Legislation Would Scrap Annual Budget Process
Lawmakers seek to move Congress to a two-year cycle to give agencies more fiscal certainty.
Lawmakers in both chambers are pushing legislation that would move Congress from an annual budget process to a two-year cycle to provide greater stability for federal agencies.
Biennial budgeting would require Congress to enact a two-year budget during its first session, and then focus on oversight of government programs, authorizing legislation and necessary measures to respond to emergencies or unforeseen events during the second session. Currently, the House and Senate have nine months to agree on and pass a budget as well as 12 separate appropriations bills funding the government. Since 1980, Congress has only twice completed the appropriations process before the annual Oct. 1 deadline.

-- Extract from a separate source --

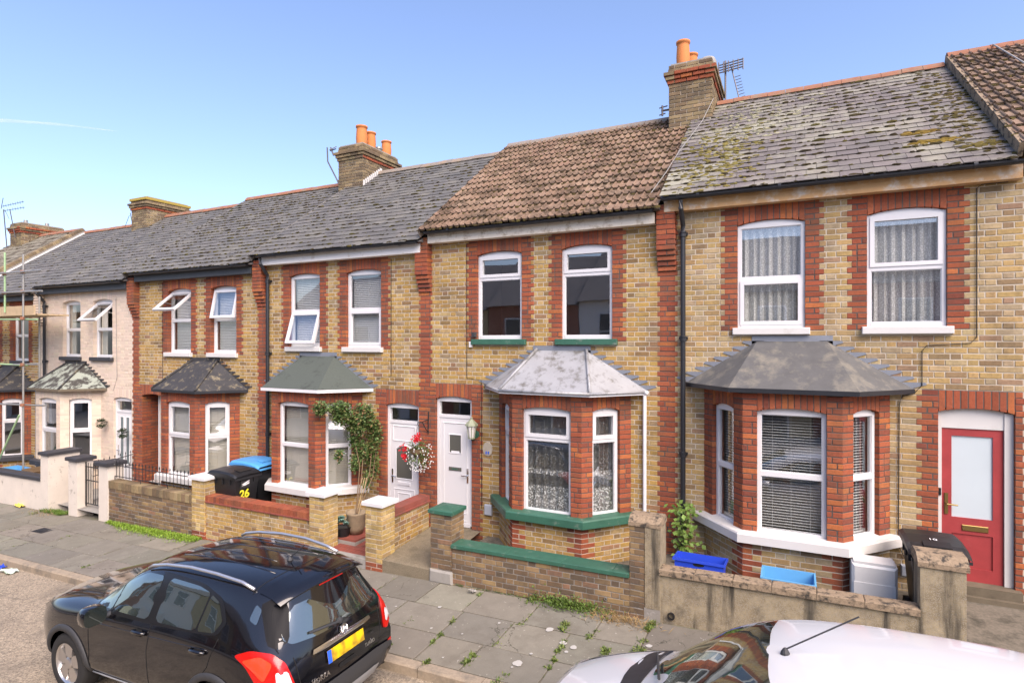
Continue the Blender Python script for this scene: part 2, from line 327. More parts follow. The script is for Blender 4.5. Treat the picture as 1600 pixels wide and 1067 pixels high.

Sens. Johnny Isakson, R-Ga., and Jeanne Shaheen, D-N.H., on Thursday introduced legislation in the upper chamber to switch to a two-year budget cycle; Rep. Joe Wilson, R-S.C., unveiled a similar bill in the House last week.
“Moving from a one-year to a two-year budget process will allow Congress to devote more time and attention to the wasteful programs and policies that need reform,” Wilson said.
Isakson has filed the bill as stand-alone legislation and as an amendment to the continuing resolution to fund the government through fiscal 2013. The Senate is considering amendments to the CR on Thursday, with a final vote on the legislation expected on Friday.
This is not the first time that Congress has considered shifting to a modified budget schedule. But the epic budget battles during the past two years, an out-of-control deficit, and the automatic across-the-board spending cuts that took effect March 1 have made the need for reform more urgent.
“The budget process is broken,” Shaheen said. “We’ve dealt with one too many manufactured budget crises and now automatic cuts are threating jobs and economic growth because of Washington’s inability to budget properly.”
Isakson and Shaheen sponsored legislation moving to a two-year budget cycle during the last Congress. The Georgia senator has sponsored biennial budgeting proposals since 2005, and Shaheen is familiar with biennial budgeting during her six-year tenure as governor of New Hampshire. Many state, local and foreign governments operate under biennial or multi-year spending cycles. Currently 20 states operate under on a biennial budget cycle.
The cons to biennial budgeting could include less flexibility for agencies since they would have to plan their budgets two years in advance and an increase in the number of supplemental appropriations bills. But supporters of the idea have said the advantages of moving to such as process outweigh the potential drawbacks.